My playthrough of Guerrilla War marks what may be an important inflection point in my completion journey.  Occasionally I have streamed attempts of games on Twitch, but my capture card software does not let me record and stream at the same time without a compromise in quality that I can’t accept.  When streaming I can only record locally at 30 fps, instead of the 60 fps rate I desire.  I did some digging and, using OBS for streaming, I was able to both stream and get my local recording at 60 fps.  Guerrilla War was my inaugural stream with my new setup.  As it turns out, the recording I got and the streaming quality itself was a disaster.  I needed some additional tuning to get the stream to not be choppy garbage while having the local recording at the proper framerate and quality.  I recorded a later playthrough with my old capture setup and no streaming while I worked out the kinks.  The next game and the several to follow that I’ve already beaten have all been streamed to Twitch.  Streaming has become a lot of fun and it’s another way to help validate my completions, so I intend for this to be the way I tackle the rest of the project going forward.

Rope as many prisoners as you can.

My recorded playthrough of the game was nothing exciting.  I started out on the first stage on hard difficulty, playing through the game that way.  My intent was a low-continue run, not really focusing on a pure single credit clear, but also not spamming death abuse as a way to press through the game.  The result was a slower, more careful playthrough, giving the game the respect it deserves.  I counted using six continues, mostly near the end of the game and especially the final boss.  This game would have been quite the challenge without continues, but instead it was a delightful romp.  Of note, in my longplay video I cut out about five minutes of dead time in the second to last stage.  I had to pause the game because my wife needed some help with the kids who were supposed to be sleeping.  Though this project is important to me, family comes first.
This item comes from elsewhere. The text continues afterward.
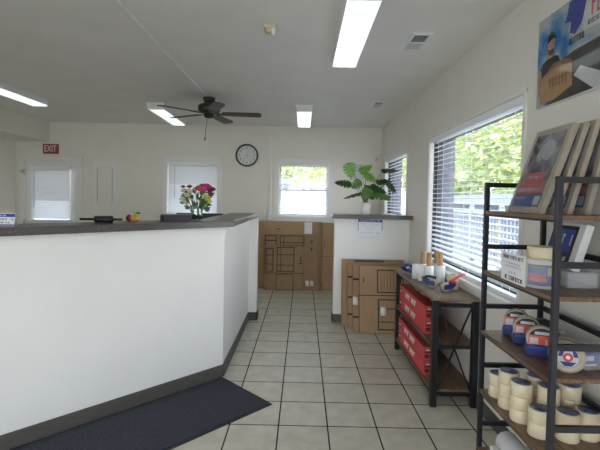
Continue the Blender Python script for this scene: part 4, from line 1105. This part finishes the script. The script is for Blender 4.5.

By implementing continuous play through the continue system, Guerrilla War is an excellent game for players of all skill levels to blast through alone or with a friend.  The graphics in this game are very nice.  Sure, there are lots of green, brown, and gray, but the environments are all varied and objects are clear and easy to see.  The soundtrack to the game is excellent as well, with music to suit the theme of each stage and lots of snappy snare drums.  The controls are responsive and handle the game well in the midst of constant attack.  The gameplay is really fast and frenzied a lot of the time with so many enemies of different behaviors around every turn.  This is a top tier NES game in every respect.  The only knock against it I can think of is that there is major sprite flicker.  Between all of the enemies, bullets flying, and large explosions, it is just something to be expected underneath the constraints of the NES.  For what it’s worth, the game runs fast with virtually no slowdown that I experienced.  Definitely check this game out.